* _PROBLEM TO WORK ON_
Retype nothing but the lines from the start of the material up to and including the line with "from pxr import". Pictures don't belong in the copy.
* BEGIN *
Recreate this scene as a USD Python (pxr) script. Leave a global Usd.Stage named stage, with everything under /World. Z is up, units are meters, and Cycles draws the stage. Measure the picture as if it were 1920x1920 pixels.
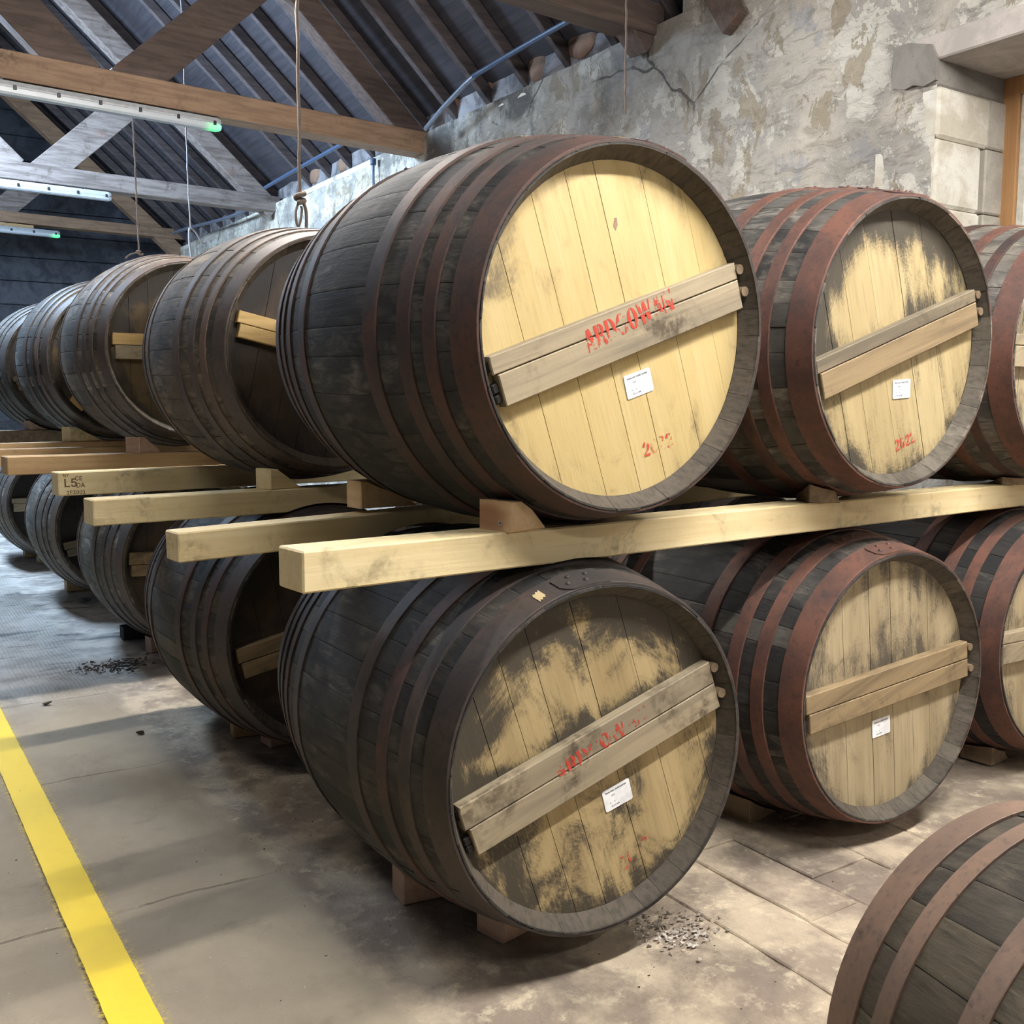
import math
import numpy as np
import trimesh
import shapely
import shapely.affinity as aff
from shapely.geometry import Polygon, Point, box as sbox, LineString
from shapely.ops import unary_union
import usdkit
import meshkit
from pxr import Usd, UsdGeom, UsdLux, UsdShade, Gf, Sdf

stage = Usd.Stage.CreateInMemory()
UsdGeom.SetStageUpAxis(stage, 'Z')
UsdGeom.SetStageMetersPerUnit(stage, 1.0)
UsdGeom.Xform.Define(stage, '/World')
UsdGeom.Scope.Define(stage, '/World/Looks')

H = 1.395                                   # eye height above the floor

# ------------------------------------------------------------------ camera
R_ = np.array([0.83736608, -0.54663874, 0.00203266])
U_ = np.array([0.05648954, 0.09023059, 0.99431754])
F_ = np.array([0.5437159, 0.83249296, -0.10643541])
cam = UsdGeom.Camera.Define(stage, '/World/camera')
cam.CreateHorizontalApertureAttr(36.0)
cam.CreateFocalLengthAttr(36.0 * 1900 / 1920)
cam.CreateClippingRangeAttr(Gf.Vec2f(0.05, 200))
cam.CreateExposureAttr(0.80)
cam.AddTransformOp().Set(Gf.Matrix4d(*R_, 0, *U_, 0, *(-F_), 0, 0, 0, H, 1))

# ------------------------------------------------------------------ light
sky = UsdLux.DomeLight.Define(stage, '/World/sky')
sky.CreateIntensityAttr(0.05)
sky.CreateColorAttr(Gf.Vec3f(0.75, 0.87, 1.0))


def rect_light(name, pos, aim, along, w, h, intensity, color):
    """An area light at pos facing the direction aim, its width along the direction along."""
    l = UsdLux.RectLight.Define(stage, '/World/' + name)
    z = -np.array(aim, float); z /= np.linalg.norm(z)
    x = np.array(along, float); x -= z * (x @ z); x /= np.linalg.norm(x)
    y = np.cross(z, x)
    l.AddTransformOp().Set(Gf.Matrix4d(*x, 0, *y, 0, *z, 0, *map(float, pos), 1))
    l.CreateWidthAttr(w); l.CreateHeightAttr(h)
    l.CreateIntensityAttr(intensity); l.CreateColorAttr(Gf.Vec3f(*color))


AX = np.array([0.9965, 0.084, 0.0])         # the direction of the rails and tie beams
AY = np.array([-0.084, 0.9965, 0.0])
WARM, COOL = (1.0, 0.96, 0.91), (0.56, 0.76, 1.0)
LAMP = 1.0                                  # brightness of the lit battens
rect_light('skylight_near', (0.05, 9.9, 3.10 + H), (0.75, 0.05, -0.65), (0, 1, 0), 1.9, 0.9, 66.0, COOL)
rect_light('skylight_far', (0.05, 13.6, 3.10 + H), (0.75, 0, -0.65), (0, 1, 0), 1.3, 0.9, 22.0, COOL)

# ------------------------------------------------------------------ helpers
_used = {}


def path_for(name, parent=None):
    base = (str(parent.GetPath()) if parent is not None else '/World') + '/' + name
    k = _used.get(base, 0)
    _used[base] = k + 1
    return base if k == 0 else f'{base}_{k:03d}'


def tag(p, label=None, cat=None, group=None, kind=None):
    for key, v in (('label', label), ('category', cat), ('group', group), ('kind', kind)):
        if v:
            p.SetCustomDataByKey(key, v)
    return p


def obj(name, mesh, mat, parent=None, smooth=30, **kw):
    m = usdkit.mesh(stage, path_for(name, parent), mesh, mat, smooth=smooth)
    return tag(m.GetPrim(), **kw)


def thing(name, label=None, cat=None, group=None, kind=None, M=None, parent=None):
    x = UsdGeom.Xform.Define(stage, path_for(name, parent))
    if M is not None:
        x.AddTransformOp().Set(Gf.Matrix4d(*np.asarray(M, float).T.ravel()))
    return tag(x.GetPrim(), label, cat, group, kind)


def frame(origin, x, y, z):
    M = np.eye(4)
    M[:3, 0], M[:3, 1], M[:3, 2], M[:3, 3] = x, y, z, origin
    return M


def cat_meshes(ms):
    return trimesh.util.concatenate(ms)


def hull(pts):
    return trimesh.convex.convex_hull(np.asarray(pts, float))


def cbox(x0, x1, y0, y1, z0, z1, b=0.004):
    """A box with chamfered edges."""
    p = []
    for sx, X in ((1, x0), (-1, x1)):
        for sy, Y in ((1, y0), (-1, y1)):
            for sz, Z in ((1, z0), (-1, z1)):
                p += [(X + sx * b, Y + sy * b, Z), (X + sx * b, Y, Z + sz * b), (X, Y + sy * b, Z + sz * b)]
    return hull(p)


def beam(p0, p1, w, h, up=(0, 0, 1), b=0.006):
    """A squared timber from p0 to p1 (centre line), w across and h along up."""
    p0, p1 = np.array(p0, float), np.array(p1, float)
    L = np.linalg.norm(p1 - p0)
    d = (p1 - p0) / L
    s = np.cross(d, up); s /= np.linalg.norm(s)
    u = np.cross(s, d)
    m = cbox(0, L, -w / 2, w / 2, -h / 2, h / 2, b)
    m.apply_transform(frame(p0, d, -s, u))
    return m


def tube(points, r, sides=10):
    p = np.asarray(points, float)
    t = np.gradient(p, axis=0)
    t /= np.linalg.norm(t, axis=1, keepdims=True)
    ref = np.array([0.13, 0.21, 0.97])
    if abs((t @ ref)).max() > 0.95:
        ref = np.array([0.97, 0.2, 0.1])
    a = np.cross(t, ref); a /= np.linalg.norm(a, axis=1, keepdims=True)
    b = np.cross(t, a)
    ang = np.arange(sides) * 2 * np.pi / sides
    v = (p[:, None] + r * (np.cos(ang)[None, :, None] * a[:, None] + np.sin(ang)[None, :, None] * b[:, None])).reshape(-1, 3)
    f = []
    for i in range(len(p) - 1):
        for j in range(sides):
            q = [i * sides + j, i * sides + (j + 1) % sides, (i + 1) * sides + (j + 1) % sides, (i + 1) * sides + j]
            f += [(q[0], q[1], q[2]), (q[0], q[2], q[3])]
    n = len(p)
    for j in range(1, sides - 1):
        f += [(0, j + 1, j), ((n - 1) * sides, (n - 1) * sides + j, (n - 1) * sides + j + 1)]
    m = trimesh.Trimesh(v, f, process=False)
    m.fix_normals()
    return m


def spline(pts, n=24):
    from scipy.interpolate import make_interp_spline
    p = np.asarray(pts, float)
    t = np.r_[0, np.cumsum(np.linalg.norm(np.diff(p, axis=0), axis=1))]
    return make_interp_spline(t, p, k=min(3, len(p) - 1))(np.linspace(0, t[-1], n))


def grid_mesh(nu, nv, fn):
    u, v = np.meshgrid(np.linspace(0, 1, nu + 1), np.linspace(0, 1, nv + 1), indexing='ij')
    P = fn(u, v)
    idx = np.arange((nu + 1) * (nv + 1)).reshape(nu + 1, nv + 1)
    a, b, c, d = idx[:-1, :-1].ravel(), idx[1:, :-1].ravel(), idx[1:, 1:].ravel(), idx[:-1, 1:].ravel()
    return P.reshape(-1, 3), np.c_[np.r_[a, a], np.r_[b, c], np.r_[c, d]]


def prism(poly, d):
    """A shapely polygon in (x, z) standing from y = 0 to y = d."""
    ms = []
    for g in getattr(poly, 'geoms', [poly]):
        if g.is_empty or g.area < 1e-9 or g.geom_type != 'Polygon':
            continue
        m = trimesh.creation.extrude_polygon(g, d, engine='earcut')
        v = m.vertices.copy()
        m.vertices = np.c_[v[:, 0], d - v[:, 2], v[:, 1]]
        m.fix_normals()
        ms.append(m)
    return cat_meshes(ms) if ms else None


# ------------------------------------------------------------------ materials
def C(r, g, b):
    c = np.array([r, g, b], float) / 255
    return tuple(np.where(c <= 0.04045, c / 12.92, ((c + 0.055) / 1.055) ** 2.4))


class G:
    """A small writer of node graphs: every call adds a node and returns its output."""

    def __init__(s):
        s.n, s.l = {}, []

    def add(s, kind, out, **kw):
        name = f'{kind}_{len(s.n)}'
        vals = {}
        for k, v in kw.items():
            if isinstance(v, str) and '.' in v and v.split('.')[0] in s.n:
                s.l.append((v, f'{name}.{k}'))
            else:
                vals[k] = v
        s.n[name] = (kind, vals)
        return f'{name}.{out}'

    def obj(s): return s.add('texture_coordinate', 'object')
    def pos(s): return s.add('geometry', 'position')
    def rnd(s): return s.add('object_info', 'random')
    def loc(s): return s.add('object_info', 'location')
    def vadd(s, a, b): return s.add('vector_math', 'vector', math_type='add', vector1=a, vector2=b)
    def vmul(s, a, b): return s.add('vector_math', 'vector', math_type='multiply', vector1=a, vector2=b)
    def vscale(s, a, k): return s.add('vector_math', 'vector', math_type='scale', vector1=a, scale=k)
    def dot(s, a, b): return s.add('vector_math', 'value', math_type='dot_product', vector1=a, vector2=b)
    def length(s, a): return s.add('vector_math', 'value', math_type='length', vector1=a)
    def xyz(s, v): 
        a = s.add('separate_xyz', 'x', vector=v)
        b = a.split('.')[0]
        return b + '.x', b + '.y', b + '.z'
    def comb(s, x, y, z): return s.add('combine_xyz', 'vector', x=x, y=y, z=z)
    def m(s, op, a, b=0.0, clamp=False): return s.add('math', 'value', math_type=op, value1=a, value2=b, use_clamp=clamp)
    def noise(s, v, scale, detail=4.0, rough=0.55, dist=0.0): return s.add('noise_texture', 'fac', vector=v, scale=scale, detail=detail, roughness=rough, distortion=dist)
    def ncol(s, v, scale, detail=3.0): return s.add('noise_texture', 'color', vector=v, scale=scale, detail=detail)
    def vor(s, v, scale, feature='f1', out='distance', rand=1.0): return s.add('voronoi_texture', out, vector=v, scale=scale, feature=feature, randomness=rand)
    def ramp(s, f, stops): return s.add('rgb_ramp', 'color', fac=f, ramp=stops)
    def fr(s, f, a, b): return s.add('map_range', 'result', range_type='smoothstep', value=f, from_min=a, from_max=b, to_min=0.0, to_max=1.0, clamp=True)
    def mix(s, f, a, b, kind='mix'): return s.add('mix_color', 'result', blend_type=kind, fac=f, a=a, b=b)
    def bump(s, h, strength=0.4, dist=0.004): return s.add('bump', 'normal', height=h, strength=strength, distance=dist)

    def done(s, name, color, rough=0.7, normal=None, **kw):
        args = dict(base_color=color, roughness=rough, **kw)
        if normal:
            args['normal'] = normal
        p = s.add('principled_bsdf', 'BSDF', **args)
        return usdkit.material(stage, f'/World/Looks/{name}', s.n, s.l, surface=p)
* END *
* _SOLUTION_
Recreate this scene as a USD Python (pxr) script. Leave a global Usd.Stage named stage, with everything under /World. Z is up, units are meters, and Cycles draws the stage. Measure the picture as if it were 1920x1920 pixels.
import math
import numpy as np
import trimesh
import shapely
import shapely.affinity as aff
from shapely.geometry import Polygon, Point, box as sbox, LineString
from shapely.ops import unary_union
import usdkit
import meshkit
from pxr import Usd, UsdGeom, UsdLux, UsdShade, Gf, Sdf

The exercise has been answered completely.